What the exercise asks >> Restate the whole of the material. Keep every word, and drop the pictures.

Given data >>
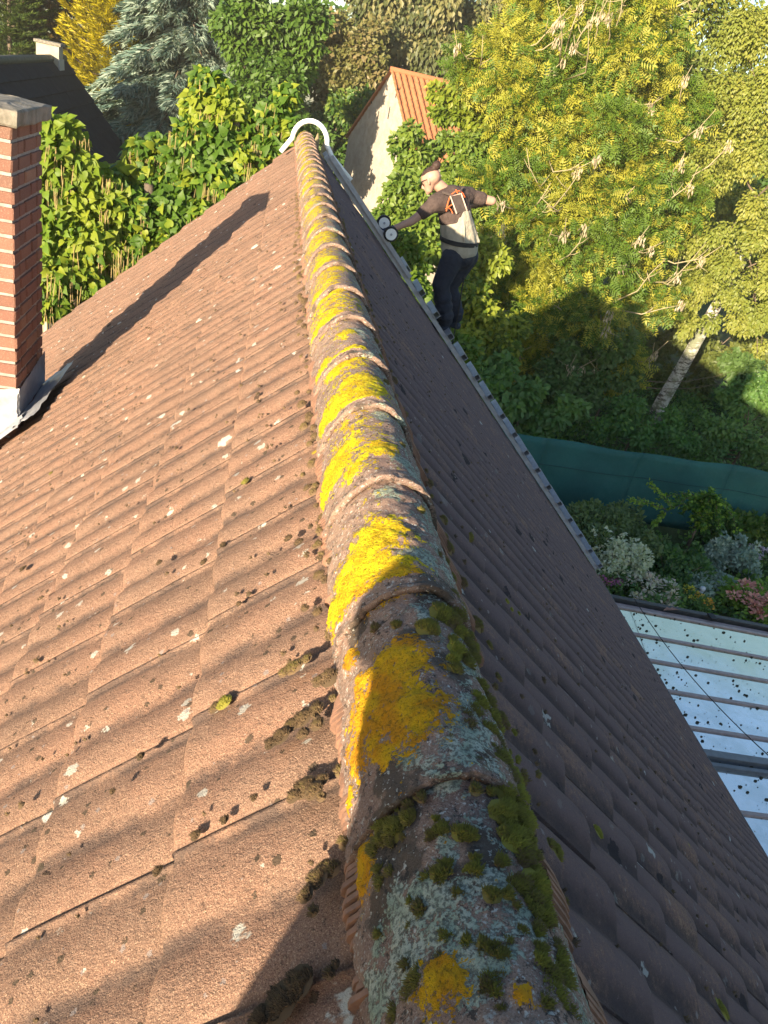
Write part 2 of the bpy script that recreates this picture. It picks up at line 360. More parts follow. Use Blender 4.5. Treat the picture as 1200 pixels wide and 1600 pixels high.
def worker():
    root = thing('person', 'worker in brown t-shirt and navy trousers standing on the roof ladder', 'person', tuple(at(700, 515, 8.85)))
    hd = Vector((-.75, .55, -.55)).normalized(); fd = Vector((-.80, .60, 0)).normalized()
    A = lambda px, py, y: Vector(at(px, py, y))
    neck0, neck1 = A(700, 303, 8.92), A(684, 288, 8.92); hc = A(674, 283, 8.90)
    ls, rs = A(680, 318, 8.76), A(732, 306, 9.02); le, lw = A(643, 346, 8.72), A(613, 358, 8.68); re = A(769, 314, 9.00); rw = A(737, 322, 9.34)
    chest, waist, pel = A(710, 330, 8.92), A(717, 370, 8.90), A(719, 396, 8.88)
    lh, rh = A(708, 402, 8.80), A(730, 400, 8.96); lk, rk = A(689, 444, 8.78), A(702, 446, 8.98); la, ra = A(696, 500, 8.82), A(712, 494, 8.97)
    b = MB()
    head(b, hc, hd, Vector((-.18, .1, 1)), 1.08); limb(b, neck0, neck1, .068, .064); limb(b, neck0, chest, .07, .13)
    limb(b, ls, rs, .075, .075); limb(b, chest, waist, .14, .125); limb(b, waist, pel, .125, .14); limb(b, (ls + rs) / 2, chest, .12, .14)
    limb(b, ls, le, .055, .044); limb(b, le, lw, .044, .029); limb(b, rs, re, .056, .047); limb(b, re, rw, .047, .03)
    for h, k, a in ((lh, lk, la), (rh, rk, ra)): limb(b, h, k, .085, .06); limb(b, k, a, .058, .04)
    hand(b, rw, (-.8, .3, -.3), (0, -.4, -1), 1.0, .8, 1)
    hand(b, lw, A(603, 363, 8.66) - lw, (-.3, .6, -.7), 1.0, .9, -1)
    skin('body', b, M_SKIN, root, .0085, 3)
    s = MB()                                                                                              # t-shirt
    limb(s, ls, rs, .088, .088); limb(s, (ls + rs) / 2, chest, .15, .185); limb(s, chest, waist, .185, .175); limb(s, ls, ls.lerp(rs, .5), .098, .15); limb(s, rs, ls.lerp(rs, .5), .098, .15)
    limb(s, ls, ls.lerp(le, .52), .078, .070); limb(s, rs, rs.lerp(re, .55), .078, .073); limb(s, neck0, (ls + rs) / 2, .072, .12)
    skin('shirt', s, M_SHIRT, root, .010, 4)
    t = MB()                                                                                              # trousers
    limb(t, lh, rh, .128, .128); limb(t, waist.lerp(pel, .55), pel, .195, .180)
    for h, k, a in ((lh, lk, la), (rh, rk, ra)):
        limb(t, h, k, .130, .100); limb(t, k, a, .098, .084)
        for q in (.35, .6, .85): p = k.lerp(a, q); limb(t, p + Vector((.01, -.02, 0)), p + Vector((-.012, .012, -.02)), .092, .088)
    skin('trousers', t, M_NAVY, root, .011, 3)
    g = MB()                                                                                              # beige bib back
    up = (waist - pel).normalized(); out = Vector((.60, -.80, 0)).normalized()
    limb(g, waist.lerp(chest, .42), waist, .192, .200); limb(g, waist, waist.lerp(pel, .62), .200, .206); limb(g, waist.lerp(chest, .85) + out * .07, waist.lerp(chest, .3) + out * .04, .130, .165)
    for q in (-.10, -.03, .045, .11):
        ax = Vector((.75, .6, 0)).normalized(); limb(g, waist.lerp(chest, .75) + out * .18 + ax * q * .7, waist + out * .19 + ax * q * 1.2, .012, .014, 8)
    skin('bib', g, M_BEIGE, root, .010, 3)
    bt = MB(); pts = []
    ax1 = Vector((.75, .62, 0)).normalized(); ax2 = Vector((.62, -.75, 0)).normalized(); c = waist.lerp(pel, .22)
    for k in range(25): a = 2 * math.pi * k / 24; pts.append(c + ax1 * .213 * math.cos(a) + ax2 * .208 * math.sin(a) + Vector((0, 0, .012 * math.cos(a))))
    for dz in (-.014, 0, .014): bt.tube([p + Vector((0, 0, dz)) for p in pts], .010, 6, False)
    bt.build('belt', M_BLACK, root, True)
    # back pad with pale edging, and braces over the shoulders, sitting on the back of the shirt
    def back(px, py, lift): 
        y = 8.665 + (px - 700) * .0040 + lift; return Vector(at(px, py, y))
    pad = MB(); q = [back(702, 306, .015), back(719, 302, .015), back(728, 328, .01), back(712, 333, .01)]
    pad.hexa([p + out * .0 for p in q] + [p + out * .014 for p in q]); pad.build('brace_pad', M_GREYPAD, root)
    ed = MB(); ed.tube([q[3] + out * .014, q[0] + out * .016, q[1] + out * .016, q[2] + out * .014], .0075, 6); ed.build('pad_edging', M_PALEPINK, root)
    st = MB()
    for a_, z in (((704, 305, .01), (690, 300, .07)), ((717, 301, .01), (722, 293, .10))): st.tube([back(*a_) + out * .01, back(*z) + out * .012], .013, 6)
    st.build('brace_strap', M_GREYPAD, root)
    pr = MB()
    for seg in (((697, 330), (699, 318), (703, 306)), ((703, 305), (711, 299), (718, 298)), ((697, 322), (704, 327), (707, 333)), ((696, 326), (702, 322), (708, 318)), ((719, 299), (723, 302), (726, 308)), ((712, 296), (714, 301), (716, 304))):
        pr.tube([back(x, y_, .012) + out * .004 for x, y_ in seg], .006, 5)
    pr.build('shirt_print', M_ORANGE, root)
    hr = MB(); hu = Vector((-.18, .1, 1)).normalized()
    limb(hr, hc + hu * .068 - hd * .004, hc + hu * .058 + hd * .040, .0785, .076); limb(hr, hc + hu * .035 + hd * .062, hc + hu * .06 + hd * .05, .056, .066); limb(hr, hc + hu * .13 - hd * .05, hc + hu * .135 - hd * .058, .046, .046)
    limb(hr, hc + hu * .06 + hd * .03, hc + hu * .01 + hd * .05, .070, .062)
    skin('hair', hr, M_HAIR, root, .008, 2)
    gl = MB(); rr = hd.cross(hu).normalized()
    for s_ in (-1, 1): gl.tube([hc + hu * .018 - hd * .02 + rr * s_ * .092, hc + hu * .02 + hd * .06 + rr * s_ * .088, hc + hu * .016 + hd * .115 + rr * s_ * .05], .004, 5)
    gl.build('glasses', M_BLACK, root)
    gv = MB(); hand(gv, lw + (A(603, 363, 8.66) - lw) * .1, A(603, 363, 8.66) - lw, (-.3, .6, -.7), 1.18, .9, -1); limb(gv, lw, A(603, 363, 8.66).lerp(lw, .7), .04, .038)
    skin('glove', gv, plain('dark_glove', (.03, .035, .06), rough=.8), root, .009, 2)
    for a in (la, ra):
        m = MB(); boot(m, a - Vector((0, 0, .05)), fd); skin('boot', m, plain('dark_boot', (.03, .04, .06), rough=.7), root, .009, 2)
    rp = MB(); rp.tube([A(728, 420, 8.9), A(722, 450, 8.86), A(716, 490, 8.84), A(708, 530, 8.82), A(703, 552, 8.8)], .007, 6)
    o = rp.build('rope', M_BLACK); tag(o, 'thin black rope hanging down behind the legs of the worker', 'rope')
    for p in root.children: p.matrix_parent_inverse = Matrix.Translation(-root.location)
worker()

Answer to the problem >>
Write part 2 of the bpy script that recreates this picture. It picks up at line 360. More parts follow. Use Blender 4.5. Treat the picture as 1200 pixels wide and 1600 pixels high.
def worker():
    root = thing('person', 'worker in brown t-shirt and navy trousers standing on the roof ladder', 'person', tuple(at(700, 515, 8.85)))
    hd = Vector((-.75, .55, -.55)).normalized(); fd = Vector((-.80, .60, 0)).normalized()
    A = lambda px, py, y: Vector(at(px, py, y))
    neck0, neck1 = A(700, 303, 8.92), A(684, 288, 8.92); hc = A(674, 283, 8.90)
    ls, rs = A(680, 318, 8.76), A(732, 306, 9.02); le, lw = A(643, 346, 8.72), A(613, 358, 8.68); re = A(769, 314, 9.00); rw = A(737, 322, 9.34)
    chest, waist, pel = A(710, 330, 8.92), A(717, 370, 8.90), A(719, 396, 8.88)
    lh, rh = A(708, 402, 8.80), A(730, 400, 8.96); lk, rk = A(689, 444, 8.78), A(702, 446, 8.98); la, ra = A(696, 500, 8.82), A(712, 494, 8.97)
    b = MB()
    head(b, hc, hd, Vector((-.18, .1, 1)), 1.08); limb(b, neck0, neck1, .068, .064); limb(b, neck0, chest, .07, .13)
    limb(b, ls, rs, .075, .075); limb(b, chest, waist, .14, .125); limb(b, waist, pel, .125, .14); limb(b, (ls + rs) / 2, chest, .12, .14)
    limb(b, ls, le, .055, .044); limb(b, le, lw, .044, .029); limb(b, rs, re, .056, .047); limb(b, re, rw, .047, .03)
    for h, k, a in ((lh, lk, la), (rh, rk, ra)): limb(b, h, k, .085, .06); limb(b, k, a, .058, .04)
    hand(b, rw, (-.8, .3, -.3), (0, -.4, -1), 1.0, .8, 1)
    hand(b, lw, A(603, 363, 8.66) - lw, (-.3, .6, -.7), 1.0, .9, -1)
    skin('body', b, M_SKIN, root, .0085, 3)
    s = MB()                                                                                              # t-shirt
    limb(s, ls, rs, .088, .088); limb(s, (ls + rs) / 2, chest, .15, .185); limb(s, chest, waist, .185, .175); limb(s, ls, ls.lerp(rs, .5), .098, .15); limb(s, rs, ls.lerp(rs, .5), .098, .15)
    limb(s, ls, ls.lerp(le, .52), .078, .070); limb(s, rs, rs.lerp(re, .55), .078, .073); limb(s, neck0, (ls + rs) / 2, .072, .12)
    skin('shirt', s, M_SHIRT, root, .010, 4)
    t = MB()                                                                                              # trousers
    limb(t, lh, rh, .128, .128); limb(t, waist.lerp(pel, .55), pel, .195, .180)
    for h, k, a in ((lh, lk, la), (rh, rk, ra)):
        limb(t, h, k, .130, .100); limb(t, k, a, .098, .084)
        for q in (.35, .6, .85): p = k.lerp(a, q); limb(t, p + Vector((.01, -.02, 0)), p + Vector((-.012, .012, -.02)), .092, .088)
    skin('trousers', t, M_NAVY, root, .011, 3)
    g = MB()                                                                                              # beige bib back
    up = (waist - pel).normalized(); out = Vector((.60, -.80, 0)).normalized()
    limb(g, waist.lerp(chest, .42), waist, .192, .200); limb(g, waist, waist.lerp(pel, .62), .200, .206); limb(g, waist.lerp(chest, .85) + out * .07, waist.lerp(chest, .3) + out * .04, .130, .165)
    for q in (-.10, -.03, .045, .11):
        ax = Vector((.75, .6, 0)).normalized(); limb(g, waist.lerp(chest, .75) + out * .18 + ax * q * .7, waist + out * .19 + ax * q * 1.2, .012, .014, 8)
    skin('bib', g, M_BEIGE, root, .010, 3)
    bt = MB(); pts = []
    ax1 = Vector((.75, .62, 0)).normalized(); ax2 = Vector((.62, -.75, 0)).normalized(); c = waist.lerp(pel, .22)
    for k in range(25): a = 2 * math.pi * k / 24; pts.append(c + ax1 * .213 * math.cos(a) + ax2 * .208 * math.sin(a) + Vector((0, 0, .012 * math.cos(a))))
    for dz in (-.014, 0, .014): bt.tube([p + Vector((0, 0, dz)) for p in pts], .010, 6, False)
    bt.build('belt', M_BLACK, root, True)
    # back pad with pale edging, and braces over the shoulders, sitting on the back of the shirt
    def back(px, py, lift): 
        y = 8.665 + (px - 700) * .0040 + lift; return Vector(at(px, py, y))
    pad = MB(); q = [back(702, 306, .015), back(719, 302, .015), back(728, 328, .01), back(712, 333, .01)]
    pad.hexa([p + out * .0 for p in q] + [p + out * .014 for p in q]); pad.build('brace_pad', M_GREYPAD, root)
    ed = MB(); ed.tube([q[3] + out * .014, q[0] + out * .016, q[1] + out * .016, q[2] + out * .014], .0075, 6); ed.build('pad_edging', M_PALEPINK, root)
    st = MB()
    for a_, z in (((704, 305, .01), (690, 300, .07)), ((717, 301, .01), (722, 293, .10))): st.tube([back(*a_) + out * .01, back(*z) + out * .012], .013, 6)
    st.build('brace_strap', M_GREYPAD, root)
    pr = MB()
    for seg in (((697, 330), (699, 318), (703, 306)), ((703, 305), (711, 299), (718, 298)), ((697, 322), (704, 327), (707, 333)), ((696, 326), (702, 322), (708, 318)), ((719, 299), (723, 302), (726, 308)), ((712, 296), (714, 301), (716, 304))):
        pr.tube([back(x, y_, .012) + out * .004 for x, y_ in seg], .006, 5)
    pr.build('shirt_print', M_ORANGE, root)
    hr = MB(); hu = Vector((-.18, .1, 1)).normalized()
    limb(hr, hc + hu * .068 - hd * .004, hc + hu * .058 + hd * .040, .0785, .076); limb(hr, hc + hu * .035 + hd * .062, hc + hu * .06 + hd * .05, .056, .066); limb(hr, hc + hu * .13 - hd * .05, hc + hu * .135 - hd * .058, .046, .046)
    limb(hr, hc + hu * .06 + hd * .03, hc + hu * .01 + hd * .05, .070, .062)
    skin('hair', hr, M_HAIR, root, .008, 2)
    gl = MB(); rr = hd.cross(hu).normalized()
    for s_ in (-1, 1): gl.tube([hc + hu * .018 - hd * .02 + rr * s_ * .092, hc + hu * .02 + hd * .06 + rr * s_ * .088, hc + hu * .016 + hd * .115 + rr * s_ * .05], .004, 5)
    gl.build('glasses', M_BLACK, root)
    gv = MB(); hand(gv, lw + (A(603, 363, 8.66) - lw) * .1, A(603, 363, 8.66) - lw, (-.3, .6, -.7), 1.18, .9, -1); limb(gv, lw, A(603, 363, 8.66).lerp(lw, .7), .04, .038)
    skin('glove', gv, plain('dark_glove', (.03, .035, .06), rough=.8), root, .009, 2)
    for a in (la, ra):
        m = MB(); boot(m, a - Vector((0, 0, .05)), fd); skin('boot', m, plain('dark_boot', (.03, .04, .06), rough=.7), root, .009, 2)
    rp = MB(); rp.tube([A(728, 420, 8.9), A(722, 450, 8.86), A(716, 490, 8.84), A(708, 530, 8.82), A(703, 552, 8.8)], .007, 6)
    o = rp.build('rope', M_BLACK); tag(o, 'thin black rope hanging down behind the legs of the worker', 'rope')
    for p in root.children: p.matrix_parent_inverse = Matrix.Translation(-root.location)
worker()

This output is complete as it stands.